Jak poinformowano, w najbliższym czasie komisja prawna Parlamentu Europejskiego przygotowuje sprawozdanie dotyczące słów wygłaszanych przez Grzegorza Brauna. Zwykle taki proces trwa kilka miesięcy. Następnie raport zostanie przedstawiony europarlamentarzystom i zostanie poddany pod głosowanie na sesji plenarnej.
Sprawa ma swój początek we wrześniu, kiedy to prokurator generalny Waldemar Żurek przekazał do PE wniosek o wyrażenie zgody na pociągnięcie Brauna do odpowiedzialności karnej. Była to reakcja m.in. na jego tezy wygłaszane w trakcie wywiadu w Radiu Wnet w lipcu.
Europoseł twierdził wówczas, iż w Auschwitz nie było komór gazowych.- Przekaz pseudohistoryczny, który Muzeum Auschwitz-Birkenau oferuje, jest materiałem, który nie spełnia, powiedziałbym tak, kryteriów warsztatu historyczno-naukowego we wszystkich szczegółach. I to jest właśnie fakt – przekonywał.
Parlament Europejski. Kolejne problemy Grzegorza Brauna
Wniosek skierowany przez Robertę Metsolę dotyczącym działań Brauna jest już czwartym dotyczącym odebrania mu immunitetu i pociągnięcia do odpowiedzialności karnej. Lider Konfederacji Korony Polskiej może odpowiedzieć przed sądem także za inne czyny, których dopuszczał się w ostatnich miesiącach.
Mowa m.in. o nawoływanie „do nienawiści na tle różnic wyznaniowych” w wywiadach udostępnianych w sieci. Braun podejrzany jest także o popełnienie przestępstwa poprzez pozbawienie wolności, naruszenia nietykalności cielesnej, znieważenia i pomówienia lekarki Gizeli Jagielskiej. Zdarzenie miało miejsce w kwietniu.

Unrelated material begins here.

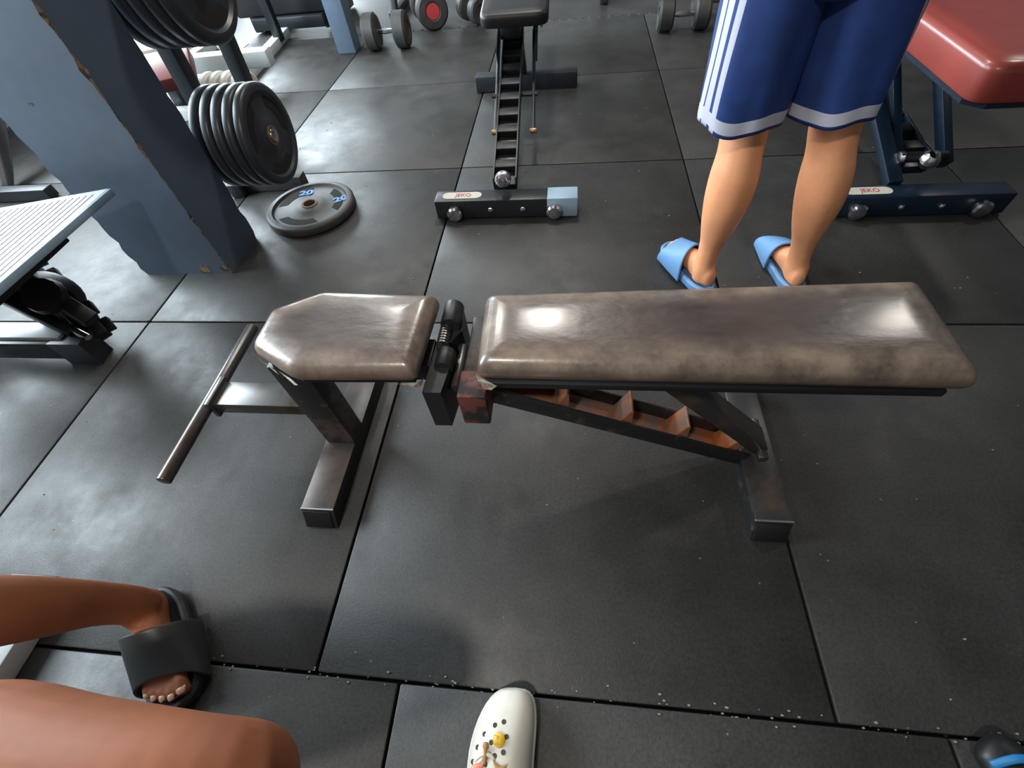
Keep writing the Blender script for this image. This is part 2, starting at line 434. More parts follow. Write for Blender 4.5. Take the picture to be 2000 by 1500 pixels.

Europarlamentarzysta prawdopodobnie będzie musiał pojawić się na ławie oskarżonych w związku ze zniszczeniem w marcu 2025 roku w Opolu plakatów. W maju europarlament uchylił już immunitet Braunowi w jeszcze innej sprawie. Chodziło w niej m.in. o śledztwo w sprawie zgaszenia przez niego świec chanukowych w Sejmie.